No one wanted to be part of its past,
except for you and me.
You felt at home in spring,
while I preferred walls sprinkled with ice
and snowflakes silently dropping
through open rafters.
I found you inside; that bleak day,
staring through broken glass
weeping melancholy tears,
but you wouldn’t tell me why
and for the first time since calling
I got the uneasy feeling
the tragic past of the house
shared the delicate future of our love.
Even in the childhood Evan created, the final line of the poem shows how fragile he feels his future with Emily is destined to be. I need to know why he feels that way.
When they finally meet up in Dublin, Evan’s poetry begins to reveal why he is so unsure about their future together.
Other Than
We bought them in Mongrel Heart
on the corner of Pimlico and The Coombe.
White, silver-heeled stilettos
and a sheer almost dress.
The dress was specifically designed
to reach only the top of her thighs,
while the heels accentuated the curve of buttock
and shape of her legs.
Mr. X entered the hotel room as usual for him,
with both hands in his jacket pockets.
He saw her facing the wall
with her legs crossed at the ankles
and I immediately spoke the words
that first came into my head -
'Other than penetrative sex,
she is yours to do with as you please.'
Now Evan has really got me interested in his story. Wtf is he doing? And why does such a strong character as Emily go along with these kind of games? I guess I’m gonna have to spend more time with these two characters to find out exactly what makes them tick and more interestingly, discover what secrets they are holding back from me.

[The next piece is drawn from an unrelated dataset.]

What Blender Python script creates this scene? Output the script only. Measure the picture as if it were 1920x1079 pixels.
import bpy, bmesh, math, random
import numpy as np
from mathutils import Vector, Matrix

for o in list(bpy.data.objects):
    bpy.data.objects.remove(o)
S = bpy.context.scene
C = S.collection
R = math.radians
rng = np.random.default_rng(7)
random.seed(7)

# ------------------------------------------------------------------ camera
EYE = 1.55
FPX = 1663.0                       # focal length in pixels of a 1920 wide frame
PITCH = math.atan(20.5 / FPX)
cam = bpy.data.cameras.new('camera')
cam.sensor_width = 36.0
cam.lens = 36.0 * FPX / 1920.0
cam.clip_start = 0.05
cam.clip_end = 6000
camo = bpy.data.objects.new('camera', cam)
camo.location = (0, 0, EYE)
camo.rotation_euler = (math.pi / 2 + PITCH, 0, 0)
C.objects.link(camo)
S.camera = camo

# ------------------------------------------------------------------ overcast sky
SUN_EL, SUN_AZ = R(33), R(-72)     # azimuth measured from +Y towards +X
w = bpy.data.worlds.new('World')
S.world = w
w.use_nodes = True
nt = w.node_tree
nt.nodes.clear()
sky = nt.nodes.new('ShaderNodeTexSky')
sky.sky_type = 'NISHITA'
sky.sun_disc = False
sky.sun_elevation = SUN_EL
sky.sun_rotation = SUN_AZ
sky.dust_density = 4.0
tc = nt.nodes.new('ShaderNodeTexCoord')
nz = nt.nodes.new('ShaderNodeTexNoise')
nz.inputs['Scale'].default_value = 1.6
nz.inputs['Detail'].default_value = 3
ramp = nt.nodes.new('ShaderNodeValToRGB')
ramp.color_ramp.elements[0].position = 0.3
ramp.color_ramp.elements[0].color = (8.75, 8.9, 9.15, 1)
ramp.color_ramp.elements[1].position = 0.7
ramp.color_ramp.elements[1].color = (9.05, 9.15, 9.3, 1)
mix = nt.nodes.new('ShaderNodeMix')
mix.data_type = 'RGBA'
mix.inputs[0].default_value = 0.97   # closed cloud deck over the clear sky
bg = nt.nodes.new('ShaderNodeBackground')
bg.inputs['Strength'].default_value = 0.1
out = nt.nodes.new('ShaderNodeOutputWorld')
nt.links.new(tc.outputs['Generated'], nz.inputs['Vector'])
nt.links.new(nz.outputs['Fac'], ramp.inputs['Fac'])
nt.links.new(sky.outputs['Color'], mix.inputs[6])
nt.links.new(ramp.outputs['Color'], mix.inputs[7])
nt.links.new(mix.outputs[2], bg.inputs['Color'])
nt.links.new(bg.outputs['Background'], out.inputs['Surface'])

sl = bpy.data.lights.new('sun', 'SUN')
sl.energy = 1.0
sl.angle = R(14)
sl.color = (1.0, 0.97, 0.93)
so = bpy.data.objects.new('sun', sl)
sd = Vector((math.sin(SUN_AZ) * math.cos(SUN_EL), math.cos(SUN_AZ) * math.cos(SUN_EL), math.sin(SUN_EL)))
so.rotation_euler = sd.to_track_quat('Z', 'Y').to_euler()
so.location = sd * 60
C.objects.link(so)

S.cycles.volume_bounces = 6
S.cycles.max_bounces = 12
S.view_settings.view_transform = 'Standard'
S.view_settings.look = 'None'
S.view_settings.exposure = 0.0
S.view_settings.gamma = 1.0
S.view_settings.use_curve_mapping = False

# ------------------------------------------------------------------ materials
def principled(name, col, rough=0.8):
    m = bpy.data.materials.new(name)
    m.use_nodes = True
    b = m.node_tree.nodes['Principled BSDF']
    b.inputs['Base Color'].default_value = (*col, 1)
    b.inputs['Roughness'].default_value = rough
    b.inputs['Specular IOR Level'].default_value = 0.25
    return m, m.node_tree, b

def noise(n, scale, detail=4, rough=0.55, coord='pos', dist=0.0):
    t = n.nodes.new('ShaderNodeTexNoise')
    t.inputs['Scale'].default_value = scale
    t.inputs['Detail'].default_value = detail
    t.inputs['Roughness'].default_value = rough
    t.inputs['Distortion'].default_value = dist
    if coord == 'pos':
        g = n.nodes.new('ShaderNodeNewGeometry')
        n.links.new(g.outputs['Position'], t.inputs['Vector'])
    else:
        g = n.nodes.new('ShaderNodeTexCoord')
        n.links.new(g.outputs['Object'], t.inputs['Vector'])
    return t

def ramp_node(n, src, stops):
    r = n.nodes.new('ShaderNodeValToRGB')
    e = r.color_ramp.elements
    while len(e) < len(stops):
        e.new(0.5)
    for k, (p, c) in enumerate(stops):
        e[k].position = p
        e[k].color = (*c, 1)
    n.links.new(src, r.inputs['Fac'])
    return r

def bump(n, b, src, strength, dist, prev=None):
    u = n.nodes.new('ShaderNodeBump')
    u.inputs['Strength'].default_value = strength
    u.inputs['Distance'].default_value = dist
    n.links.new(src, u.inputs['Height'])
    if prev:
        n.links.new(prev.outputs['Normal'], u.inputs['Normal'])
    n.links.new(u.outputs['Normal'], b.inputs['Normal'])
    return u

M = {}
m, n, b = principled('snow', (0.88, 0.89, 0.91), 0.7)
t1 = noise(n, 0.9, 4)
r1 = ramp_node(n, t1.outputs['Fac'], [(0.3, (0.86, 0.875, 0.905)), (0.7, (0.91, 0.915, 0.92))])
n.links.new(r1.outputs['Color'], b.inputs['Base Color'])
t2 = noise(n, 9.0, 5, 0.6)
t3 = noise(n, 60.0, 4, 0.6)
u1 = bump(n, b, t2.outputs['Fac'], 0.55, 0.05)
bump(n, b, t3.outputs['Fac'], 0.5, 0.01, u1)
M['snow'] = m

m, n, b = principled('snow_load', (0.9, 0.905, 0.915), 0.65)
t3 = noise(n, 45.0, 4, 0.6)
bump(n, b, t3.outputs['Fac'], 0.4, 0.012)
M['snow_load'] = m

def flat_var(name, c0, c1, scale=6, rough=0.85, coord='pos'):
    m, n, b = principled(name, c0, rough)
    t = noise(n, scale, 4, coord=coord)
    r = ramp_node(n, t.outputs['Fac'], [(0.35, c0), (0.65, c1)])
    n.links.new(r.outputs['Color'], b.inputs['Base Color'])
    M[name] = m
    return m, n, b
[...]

Having a clear picture and understanding of your characters is critical to the story writing process. Once you know their strengths, flaws and motivations, you are well on your way to understanding them. Once you understand them, you can put them into situations that are going to transform and make them grow as individuals. Alternatively, you might just wanna see them get eaten alive by zombies. Either way, you are in for a lot of fun, and you can be pretty confident you will know how your character is going to react when those decaying teeth first bite into his or her flesh.